Quote Originally Posted by zenrhino View Post
I'm not sure I agree here. If the equipment you use doesn't produce the result in your brain then of course you're going to think about some other equipment. You're not going to get screaming facemelter guitar solos out of a bajo sexto, even though technically they're still guitars any more than you'd get 15fps sports shots from an 8x10 setup.

But if you want that Sally Mann/Alec Soth/Paul Graham sort of look you're just not going to get it from your dad's hand-me-down OM-10 no matter how good your concept and execution are.

Maybe, just maybe, there's someone who started off saying "Ok, to get that awesome color palate and detail, I have to start off using 4x5/8x10." I've never met one of them, though.

And that's to say nothing of people who rotate through different gear because they're looking for a 35mm/6x6/whatever setup that feels invisible in their hands. People talk about Leicas that way. Could/Should/Would people just accept whatever gear is in their hands and make great photos? Engh. Anyone who's met me knows that I'm not going to be comfortable in a size 36 jeans or size 7 shoes. Why not find something that fits?

Now if/when someone gets to the point where casting about for gear takes the place of making photos? That's another issue, a pathological one that should be remedied with a prescription of one full day off, five rolls of film, and $15 for beers or coffee to be had throughout the day while making photos.
Of course the old "why use a hammer to do a screwdriver's job" still applies- If you want to capture "decisive moment" type shots, or "street" photos, you're not going to get the results you expect with an 11x14 portrait camera. You might surprise yourself with what you do get if you try it with that 11x14, but I think that kind of photography requires a very self-aware photographer who is creatively open to serendipity. And the same goes the other way - if your goal is to make 6-foot tall prints of grand landscapes where you can count the ear-hairs on the deer that happens to wander through the background of the shot, you're not going to get there from here with a 35mm point-and-shoot. But you might make some landscapes that are breathtaking in their own way when printed 5x7 inches.
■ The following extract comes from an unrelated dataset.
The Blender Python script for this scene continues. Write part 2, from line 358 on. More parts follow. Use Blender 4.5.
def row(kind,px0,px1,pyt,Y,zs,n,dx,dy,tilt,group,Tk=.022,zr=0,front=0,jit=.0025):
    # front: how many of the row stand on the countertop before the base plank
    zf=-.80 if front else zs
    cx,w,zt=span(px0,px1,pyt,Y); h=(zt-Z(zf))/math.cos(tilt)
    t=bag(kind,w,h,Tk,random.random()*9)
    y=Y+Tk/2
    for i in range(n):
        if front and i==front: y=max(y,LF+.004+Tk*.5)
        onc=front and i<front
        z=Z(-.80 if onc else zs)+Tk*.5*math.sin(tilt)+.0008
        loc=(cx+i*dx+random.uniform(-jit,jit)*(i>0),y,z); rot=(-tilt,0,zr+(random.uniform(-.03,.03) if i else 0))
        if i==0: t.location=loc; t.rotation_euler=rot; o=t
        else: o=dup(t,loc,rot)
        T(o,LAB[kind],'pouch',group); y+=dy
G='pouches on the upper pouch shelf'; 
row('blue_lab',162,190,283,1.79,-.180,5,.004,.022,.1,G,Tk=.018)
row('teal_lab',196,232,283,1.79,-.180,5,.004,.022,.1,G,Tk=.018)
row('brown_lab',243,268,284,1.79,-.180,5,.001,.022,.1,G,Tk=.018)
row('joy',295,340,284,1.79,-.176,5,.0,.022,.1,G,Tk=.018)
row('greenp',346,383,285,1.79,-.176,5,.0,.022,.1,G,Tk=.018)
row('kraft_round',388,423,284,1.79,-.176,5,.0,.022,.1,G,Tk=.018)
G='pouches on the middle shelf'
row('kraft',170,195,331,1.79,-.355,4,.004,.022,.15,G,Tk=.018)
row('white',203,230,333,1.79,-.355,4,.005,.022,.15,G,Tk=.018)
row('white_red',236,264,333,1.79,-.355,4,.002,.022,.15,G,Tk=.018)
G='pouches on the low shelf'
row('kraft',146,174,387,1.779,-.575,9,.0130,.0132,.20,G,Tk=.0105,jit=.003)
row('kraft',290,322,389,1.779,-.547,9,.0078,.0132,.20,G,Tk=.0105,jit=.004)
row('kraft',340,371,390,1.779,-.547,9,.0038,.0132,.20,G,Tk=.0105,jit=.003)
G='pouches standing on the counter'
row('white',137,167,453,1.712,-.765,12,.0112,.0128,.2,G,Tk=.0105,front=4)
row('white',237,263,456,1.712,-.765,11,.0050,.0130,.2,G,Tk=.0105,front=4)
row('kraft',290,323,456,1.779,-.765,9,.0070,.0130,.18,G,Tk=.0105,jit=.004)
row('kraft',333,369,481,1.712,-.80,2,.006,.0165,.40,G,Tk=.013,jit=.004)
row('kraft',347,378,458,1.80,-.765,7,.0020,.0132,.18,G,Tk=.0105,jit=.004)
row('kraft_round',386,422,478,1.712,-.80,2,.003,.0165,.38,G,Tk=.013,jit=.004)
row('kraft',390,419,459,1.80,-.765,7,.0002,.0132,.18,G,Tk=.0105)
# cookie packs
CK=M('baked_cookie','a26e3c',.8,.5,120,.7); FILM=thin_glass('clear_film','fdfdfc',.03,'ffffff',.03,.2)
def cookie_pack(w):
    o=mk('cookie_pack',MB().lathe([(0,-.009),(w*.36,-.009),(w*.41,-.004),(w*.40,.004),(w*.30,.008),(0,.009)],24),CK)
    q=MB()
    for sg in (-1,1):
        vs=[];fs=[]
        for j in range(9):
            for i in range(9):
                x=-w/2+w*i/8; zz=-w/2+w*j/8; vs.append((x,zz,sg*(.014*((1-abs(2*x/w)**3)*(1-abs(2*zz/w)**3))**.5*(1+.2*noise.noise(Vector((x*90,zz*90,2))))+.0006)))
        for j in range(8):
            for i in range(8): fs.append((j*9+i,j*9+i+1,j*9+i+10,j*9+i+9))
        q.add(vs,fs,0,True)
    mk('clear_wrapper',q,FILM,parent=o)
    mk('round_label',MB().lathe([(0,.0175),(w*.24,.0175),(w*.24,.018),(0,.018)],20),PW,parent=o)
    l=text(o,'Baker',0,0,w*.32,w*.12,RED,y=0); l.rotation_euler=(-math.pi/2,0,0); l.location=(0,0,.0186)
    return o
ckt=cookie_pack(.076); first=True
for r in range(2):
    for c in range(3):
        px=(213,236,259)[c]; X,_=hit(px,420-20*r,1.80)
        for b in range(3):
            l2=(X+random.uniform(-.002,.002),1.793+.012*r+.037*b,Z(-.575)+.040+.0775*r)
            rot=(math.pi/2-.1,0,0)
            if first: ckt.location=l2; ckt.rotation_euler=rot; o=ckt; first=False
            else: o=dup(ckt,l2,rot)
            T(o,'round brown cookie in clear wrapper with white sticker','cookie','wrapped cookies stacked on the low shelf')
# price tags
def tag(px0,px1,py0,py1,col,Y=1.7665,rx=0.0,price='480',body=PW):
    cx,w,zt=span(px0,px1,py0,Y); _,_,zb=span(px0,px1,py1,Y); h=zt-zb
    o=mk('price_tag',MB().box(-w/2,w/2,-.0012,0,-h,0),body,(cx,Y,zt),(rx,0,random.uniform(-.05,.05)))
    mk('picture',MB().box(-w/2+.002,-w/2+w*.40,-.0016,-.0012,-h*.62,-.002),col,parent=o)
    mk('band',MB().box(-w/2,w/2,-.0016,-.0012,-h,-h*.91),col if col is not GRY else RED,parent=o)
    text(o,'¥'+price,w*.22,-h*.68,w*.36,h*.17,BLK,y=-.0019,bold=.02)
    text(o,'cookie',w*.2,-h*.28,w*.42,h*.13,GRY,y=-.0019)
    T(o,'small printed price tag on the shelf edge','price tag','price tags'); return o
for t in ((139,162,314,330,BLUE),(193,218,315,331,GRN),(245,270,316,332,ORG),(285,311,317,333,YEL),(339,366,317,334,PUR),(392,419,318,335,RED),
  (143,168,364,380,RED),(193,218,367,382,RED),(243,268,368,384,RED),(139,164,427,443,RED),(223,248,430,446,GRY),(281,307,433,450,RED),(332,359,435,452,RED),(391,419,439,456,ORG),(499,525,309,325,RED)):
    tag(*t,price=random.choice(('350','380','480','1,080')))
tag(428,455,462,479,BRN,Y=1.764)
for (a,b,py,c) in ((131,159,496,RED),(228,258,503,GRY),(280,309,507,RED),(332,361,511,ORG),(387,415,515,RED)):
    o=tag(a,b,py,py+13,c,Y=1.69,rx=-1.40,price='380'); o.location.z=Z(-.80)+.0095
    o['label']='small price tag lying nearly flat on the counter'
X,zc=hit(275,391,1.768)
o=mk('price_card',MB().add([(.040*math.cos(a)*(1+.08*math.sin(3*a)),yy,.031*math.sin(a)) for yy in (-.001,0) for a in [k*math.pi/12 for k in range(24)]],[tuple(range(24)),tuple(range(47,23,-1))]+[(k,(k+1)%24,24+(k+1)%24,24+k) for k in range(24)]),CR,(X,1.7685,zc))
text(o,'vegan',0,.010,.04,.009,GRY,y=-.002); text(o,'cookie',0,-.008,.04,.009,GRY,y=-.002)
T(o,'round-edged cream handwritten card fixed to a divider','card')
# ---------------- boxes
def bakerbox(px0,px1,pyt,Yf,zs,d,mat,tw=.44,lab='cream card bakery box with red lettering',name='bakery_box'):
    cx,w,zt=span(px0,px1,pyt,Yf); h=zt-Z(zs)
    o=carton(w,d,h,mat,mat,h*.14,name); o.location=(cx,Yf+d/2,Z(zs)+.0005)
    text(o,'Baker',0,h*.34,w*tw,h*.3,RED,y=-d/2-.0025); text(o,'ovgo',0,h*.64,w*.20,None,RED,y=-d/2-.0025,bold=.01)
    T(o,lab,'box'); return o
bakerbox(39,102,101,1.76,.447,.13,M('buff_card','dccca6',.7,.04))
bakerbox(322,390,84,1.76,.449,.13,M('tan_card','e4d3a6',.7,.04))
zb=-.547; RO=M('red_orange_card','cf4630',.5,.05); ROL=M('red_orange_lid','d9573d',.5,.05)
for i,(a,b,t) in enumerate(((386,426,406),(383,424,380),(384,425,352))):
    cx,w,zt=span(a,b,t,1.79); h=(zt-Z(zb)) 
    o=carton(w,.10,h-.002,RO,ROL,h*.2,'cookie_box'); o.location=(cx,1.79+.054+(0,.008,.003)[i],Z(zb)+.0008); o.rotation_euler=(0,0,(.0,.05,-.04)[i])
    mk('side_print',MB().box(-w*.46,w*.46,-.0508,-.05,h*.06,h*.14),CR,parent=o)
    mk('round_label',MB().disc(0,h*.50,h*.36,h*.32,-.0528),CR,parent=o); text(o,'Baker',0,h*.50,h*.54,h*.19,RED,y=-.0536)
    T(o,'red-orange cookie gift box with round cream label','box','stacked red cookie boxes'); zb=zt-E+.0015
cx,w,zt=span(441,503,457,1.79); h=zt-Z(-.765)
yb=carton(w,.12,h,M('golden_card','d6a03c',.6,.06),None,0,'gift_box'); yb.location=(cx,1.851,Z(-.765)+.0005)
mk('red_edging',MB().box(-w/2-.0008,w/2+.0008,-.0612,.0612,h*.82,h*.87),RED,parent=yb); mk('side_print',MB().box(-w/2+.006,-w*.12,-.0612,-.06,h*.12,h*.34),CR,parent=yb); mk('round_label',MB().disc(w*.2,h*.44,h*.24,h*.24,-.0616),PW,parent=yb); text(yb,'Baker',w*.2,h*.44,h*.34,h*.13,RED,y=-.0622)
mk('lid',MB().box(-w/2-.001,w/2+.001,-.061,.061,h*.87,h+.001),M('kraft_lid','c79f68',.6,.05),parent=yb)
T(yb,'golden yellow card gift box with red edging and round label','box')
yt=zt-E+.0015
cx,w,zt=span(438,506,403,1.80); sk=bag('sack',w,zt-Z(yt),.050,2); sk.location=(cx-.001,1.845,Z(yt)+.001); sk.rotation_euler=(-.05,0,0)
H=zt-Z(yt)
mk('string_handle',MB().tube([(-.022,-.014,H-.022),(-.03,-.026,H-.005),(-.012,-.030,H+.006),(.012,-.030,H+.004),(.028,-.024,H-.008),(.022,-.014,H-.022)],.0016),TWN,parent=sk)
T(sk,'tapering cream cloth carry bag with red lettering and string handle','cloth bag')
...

What I was specifically addressing in my comment, though, was the mentality of "my pictures will be BETTER if I only have camera/lens/format/tripod abc etc". Your pictures will NOT be more like Ansel Adams' if you go buy an 8x10 field camera and a 14" Commercial Ektar lens. Your pictures won't even necessarily get any better at all if you go buy that 8x10 field camera, unless you use the discipline and rigor such a camera requires to slow down and think about each frame you expose and why you want to expose it and if it's worth committing to film in the first place. And you really ought to be thinking long and hard about why you want your pictures to look like someone else's pictures in the first place. What I wanted to learn from Ansel Adams was rigor and technique; I learned it and added it to my repertoire and moved on. I want any landscape/streetscape/portrait/abstract that I take to look like a Scott Davis, not an Ansel Adams. Call it ego if you want to, but I don't want people to mistake my work for anyone else's.